Ultimately, wouldn’t you rather be the person who actually finished the project you’re dreaming about, rather than the one who talks about ‘always having wanted to’?

Independence

By this, I mean resisting the pressure to think you have to follow all the Top Ten Tips religiously, which these days take the form not just of online lists, but of entire books promising to tell you how to write a bestseller/what you MUST do to be published/how to make a million dollars from writing.

I often recommend a website called Writer Beware (https://accrispin.blogspot.com) to new and aspiring writers. It’s a fantastic resource for anyone who’s trying to decide what might be useful, what’s worth paying for and what should be avoided at all costs. Unfortunately, there are all kinds of scams out there that didn’t exist when I started out, especially online.

Ultimately, in writing as in life, your job is to do the best you can, improving your own inherent limitations where possible, learning as much as you can and accepting that perfect works of art are only slightly less rare than perfect human beings. I’ve often taken comfort from Robert Benchley’s words: ‘It took me fifteen years to discover I had no talent for writing, but I couldn’t give it up, because by that time I was too famous.’

 

Q. What do you love most about the writing life?

A: I can’t answer this without sounding melodramatic. The truth is that I can’t really separate a ‘writing life’ from ‘life.’ It’s more of a need than a love. I suppose I must spend most of my conscious life in fictional worlds, which some people may find sad, as though there must be something lacking in my external life. There really isn’t! I’m a happy person, by and large, with a family I adore and quite a few activities I enjoy. It’s just that I have other worlds in my head that I often slip in and out of and I don’t really know how it would feel to live any other way.

 

Q. What does it feel like having your work scrutinised? 

A: Having your work scrutinised is an inevitable concomitant of being a professional writer. I never dreamed that there would be a fandom the size of Harry Potter’s picking over the books. It’s staggering and wonderful. Given that I’m fairly obsessive myself, these are kindred spirits.

I could have spent literally every hour of every day discussing Potter characters, plot twists and theories with fans over the last ten years, but as I want to work on new things, I don’t give in to this temptation that frequently.

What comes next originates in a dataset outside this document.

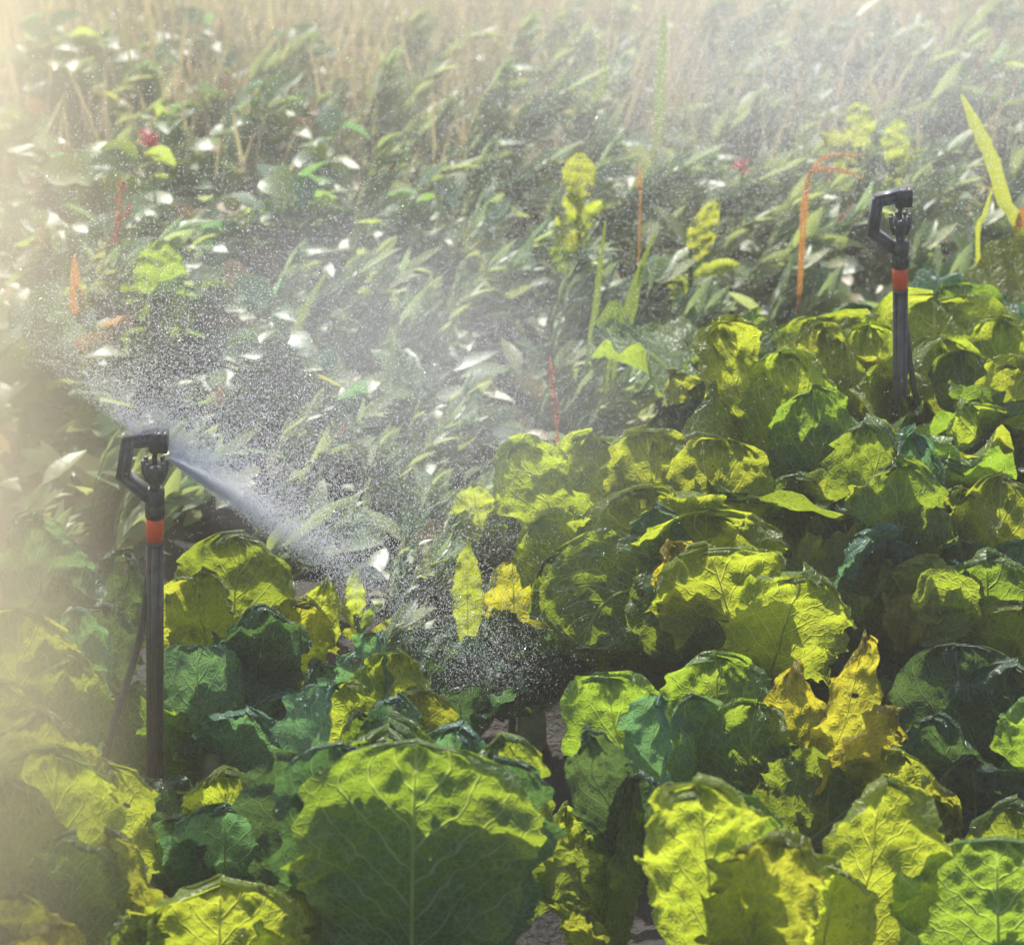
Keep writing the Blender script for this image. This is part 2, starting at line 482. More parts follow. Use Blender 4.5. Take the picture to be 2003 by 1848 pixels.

I miss the days when readings and events were slightly more low key.  I’m not complaining, but when audiences grow big you obviously can’t reach everyone who wants to ask you a question. Being able to engage with people on Twitter goes some way to solving this for me.  It’s astounding that people are still so interested in those books, and I doubt I’ll ever stop interacting as long as there are readers who know the world so well.

I’m in a new phase with the fandom right now, because I’m working within the wizarding world again, on Fantastic Beasts. Once again, I’m balancing wanting to interact with fans, with not being able to answer certain questions fully, because we’re only two films into a five film series. It’s a nice problem to have, though.